AINDA A STASILÂNDIA E O BESOURO AMERICANO
Caros leitores (todos os seis), no último episódio, comentei o livro "Stasilândia" de Anna Funder (Companhia das Letras, coleção "Jornalismo Literários"). Pois vai mais um trecho. Anna conta que, logo depois da guerra, os alemães orientais, controlados pela União Soviética, iniciaram um processo de reeducação. Os nazistas converteram-se em comunistas e, a certa altura, a "história" foi recontada. Nazistas eram apenas aqueles que haviam ficado no Leste. No Oeste estavam os revolucionários.
Mas eis a surpresa. De certa forma, o regime comunista, já em 1946 e ainda sob o controle dos soviéticos, reproduzia a Alemanha Nazista. Diz Anna em trecho do livro: "os comunistas fundaram a Pioniere, uma organização juvenil destinada a instilar nas crianças o amor por Marx e pelo país. Para os mais velhos, já existia a Juventude Livre Alemã. Esse arranjo espelhava com exatidão as Pimpfe nazistas, no caso das crianças pequenas, e a Juventude Hitlerista, no tocante aos adolescentes. As pessoas brincavam, dizendo que a Juventude Livre Alemã e a Juventude Hitlerista eram tão parecidas que só a cor do lenço no pescoço as distinguia. Em ambas, havia reuniões, tochas, juramentos e, para os jovens de treze anos, uma cerimônia completa de 'crisma', com velas e fórmulas que mais pareciam orações."
Em 1948, os russos encheram-se de Berlim Ocidental, uma ilhota de imperialismo encravada no lado comunista, e decidiram que era hora de eliminá-los.
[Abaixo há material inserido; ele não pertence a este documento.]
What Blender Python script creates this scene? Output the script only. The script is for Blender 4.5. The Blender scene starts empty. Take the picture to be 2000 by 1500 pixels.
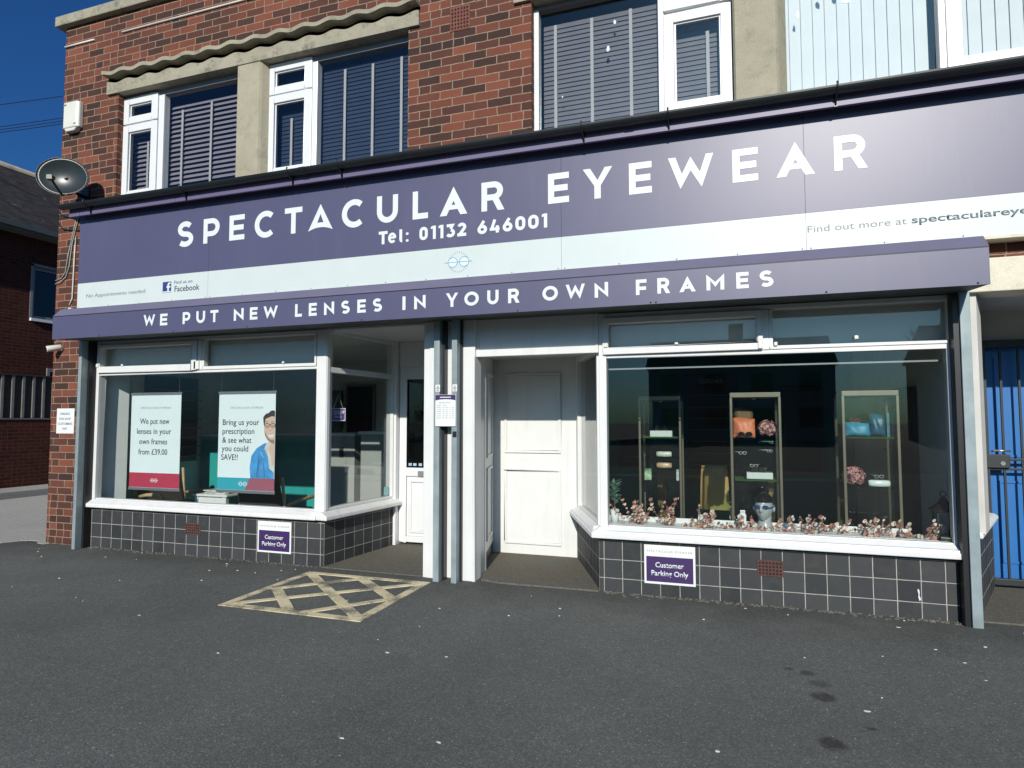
import bpy, bmesh, math, random
from mathutils import Vector, Matrix
R = math.radians
rng = random.Random(7)
S = bpy.context.scene
COL = S.collection

# ------------------------------------------------------------------ camera, sky, sun, exposure
cam = bpy.data.cameras.new('camera'); cam.sensor_width = 36; cam.lens = 21.9486; cam.clip_end = 1000; cam.clip_start = 0.02
co = bpy.data.objects.new('camera', cam); COL.objects.link(co)
_y, _p, _r = R(18.61407626), R(3.26367409), R(-0.06989215)
_f = Vector((-math.sin(_y)*math.cos(_p), math.cos(_y)*math.cos(_p), math.sin(_p)))
_rt = Vector((math.cos(_y), math.sin(_y), 0)); _up = _rt.cross(_f)
_r2 = math.cos(_r)*_rt + math.sin(_r)*_up; _u2 = -math.sin(_r)*_rt + math.cos(_r)*_up
m = Matrix((( _r2.x, _u2.x, -_f.x, 0.95987), (_r2.y, _u2.y, -_f.y, -5.25341), (_r2.z, _u2.z, -_f.z, 1.42882), (0,0,0,1)))
co.matrix_world = m
S.camera = co
SUN = Vector((math.tan(R(10)), -1.0, 0.505)).normalized()
W = bpy.data.worlds.new("World"); S.world = W; W.use_nodes = True
nt = W.node_tree
bg = nt.nodes['Background']
sky = nt.nodes.new('ShaderNodeTexSky'); sky.sky_type = 'NISHITA'; sky.sun_disc = False
sky.sun_elevation = math.asin(SUN.z); sky.sun_rotation = math.atan2(SUN.x, SUN.y)
sky.altitude = 300; sky.air_density = 1.0; sky.dust_density = 2.2; sky.ozone_density = 3.0
hs = nt.nodes.new('ShaderNodeHueSaturation'); hs.inputs['Saturation'].default_value = 1.12; hs.inputs['Value'].default_value = 1.0
nt.links.new(sky.outputs[0], hs.inputs['Color']); tint = nt.nodes.new('ShaderNodeMix'); tint.data_type = 'RGBA'; tint.blend_type = 'MULTIPLY'; tint.inputs[0].default_value = 1; tint.inputs[7].default_value = (0.36, 0.81, 1.32, 1)
nt.links.new(hs.outputs[0], tint.inputs[6]); nt.links.new(tint.outputs[2], bg.inputs['Color'])
bg.inputs['Strength'].default_value = 0.062
sl = bpy.data.lights.new('sun', 'SUN'); sl.energy = 4.6; sl.angle = R(0.5); sl.color = (1, 0.95, 0.87)
so = bpy.data.objects.new('sun', sl); COL.objects.link(so); so.rotation_euler = SUN.to_track_quat('Z', 'Y').to_euler(); so.location = (6, -20, 14)
S.view_settings.view_transform = 'Standard'; S.view_settings.look = 'None'; S.view_settings.gamma = 1; S.view_settings.exposure = 0.0
S.cycles.transparent_max_bounces = 32; S.cycles.max_bounces = 8; S.cycles.caustics_reflective = False; S.cycles.caustics_refractive = False

# ------------------------------------------------------------------ materials
class NB:
    def __init__(s, name):
        s.m = bpy.data.materials.new(name); s.m.use_nodes = True
        s.t = s.m.node_tree; s.b = s.t.nodes['Principled BSDF']; s.out = s.t.nodes['Material Output']
    def n(s, typ, **kw):
        o = s.t.nodes.new(typ)
        for k, v in kw.items(): setattr(o, k, v)
        return o
    def l(s, a, b): s.t.links.new(a, b)
    def math(s, op, a, b=None, c=None):
        o = s.n('ShaderNodeMath', operation=op)
        for i, v in enumerate((a, b, c)):
            if v is None: continue
            if isinstance(v, (int, float)): o.inputs[i].default_value = v
            else: s.l(v, o.inputs[i])
        return o.outputs[0]
    def coord(s):
        return s.n('ShaderNodeTexCoord').outputs['Object']
    def noise(s, vec, scale, detail=3, rough=0.55):
        o = s.n('ShaderNodeTexNoise'); o.inputs['Scale'].default_value = scale; o.inputs['Detail'].default_value = detail; o.inputs['Roughness'].default_value = rough
        s.l(vec, o.inputs['Vector']); return o.outputs['Fac']
    def ramp(s, fac, stops, interp='LINEAR'):
        o = s.n('ShaderNodeValToRGB'); cr = o.color_ramp; cr.interpolation = interp
        while len(cr.elements) < len(stops): cr.elements.new(0.5)
        for e, (p, c) in zip(cr.elements, stops):
            e.position = p; e.color = (*c, 1) if len(c) == 3 else c
        s.l(fac, o.inputs[0]); return o.outputs[0]
    def mix(s, fac, a, b, blend='MIX'):
        o = s.n('ShaderNodeMix', data_type='RGBA', blend_type=blend)
        for sock, v in ((o.inputs[0], fac), (o.inputs[6], a), (o.inputs[7], b)):
            if isinstance(v, (int, float)): sock.default_value = v
            elif isinstance(v, tuple): sock.default_value = (*v, 1)
            else: s.l(v, sock)
        return o.outputs[2]
    def bump(s, h, strength=0.3, dist=0.005):
        o = s.n('ShaderNodeBump'); o.inputs['Strength'].default_value = strength; o.inputs['Distance'].default_value = dist
        s.l(h, o.inputs['Height']); s.l(o.outputs[0], s.b.inputs['Normal'])
    def base(s, c):
        if isinstance(c, tuple): s.b.inputs['Base Color'].default_value = (*c, 1)
        else: s.l(c, s.b.inputs['Base Color'])
    def set(s, rough=None, metal=None, spec=None, coat=None):
        if rough is not None: s.b.inputs['Roughness'].default_value = rough
        if metal is not None: s.b.inputs['Metallic'].default_value = metal
        if spec is not None: s.b.inputs['Specular IOR Level'].default_value = spec
        if coat is not None: s.b.inputs['Coat Weight'].default_value = coat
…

De que maneira? Simples. Cercando-os. Vale lembrar que Berlim só era alcançada, do lado ocidental, através de uma ponte aérea. A capital da Alemanha capitalista era Bonn. Em 28 de janeiro, Stalin enviou ordens para que a usina de energia elétrica oriental que abastecia a cidade fosse desligada. Os 2 milhões de alemães ocidentais que morressem à míngua e no escuro.
Os aliados, então, traçaram um plano para socorrer Berlim Ocidental. De junho de 1948 a outubro de 1949, aviões americanos e britânicos fizeram 277.728 vôos, atravessando o espaço aéreo soviético para lançar sacos de alimentos, roupas, remédios, cigarros e equipamentos – incluindo-se aí, pasmem, os componentes necessários para a construção de uma nova usina.
Agora o episódio marxista, mas de tendência Groucho. No Ocidente, esses aviões ficaram conhecidos como Rosinenbomber (bombardeiros de uvas passas), uma referência aos alimentos que eram despejados pelos aviões. No lado comunista da Alemanha, a versão foi modificada. O que os inimigos jogavam eram besouros sobre a plantação da Alemanha Oriental, com o objetivo de arruinar as plantações. Daí nasceu a campanha "DETENHAM O BESOURO AMERICANO". Como, naquela época, o açúcar era escasso e o doce um luxo, as crianças foram incentivadas a ir para os campos em busca de besouros e larvas. Cada besouro valia dez centavos. As larvas, cinco centavos. Cem besouros valiam dez cupons de açúcar. Ou seja, as crianças passavam o tempo livre à cata dos "inimigos do comunismo". Assim o regime forjava um patriota. O problema é que as crianças cresceram, julgaram que o açúcar era pouco – em miúdos, recompensa de cavalos – e daí não houve comunismo que resolvesse. Deu no que deu.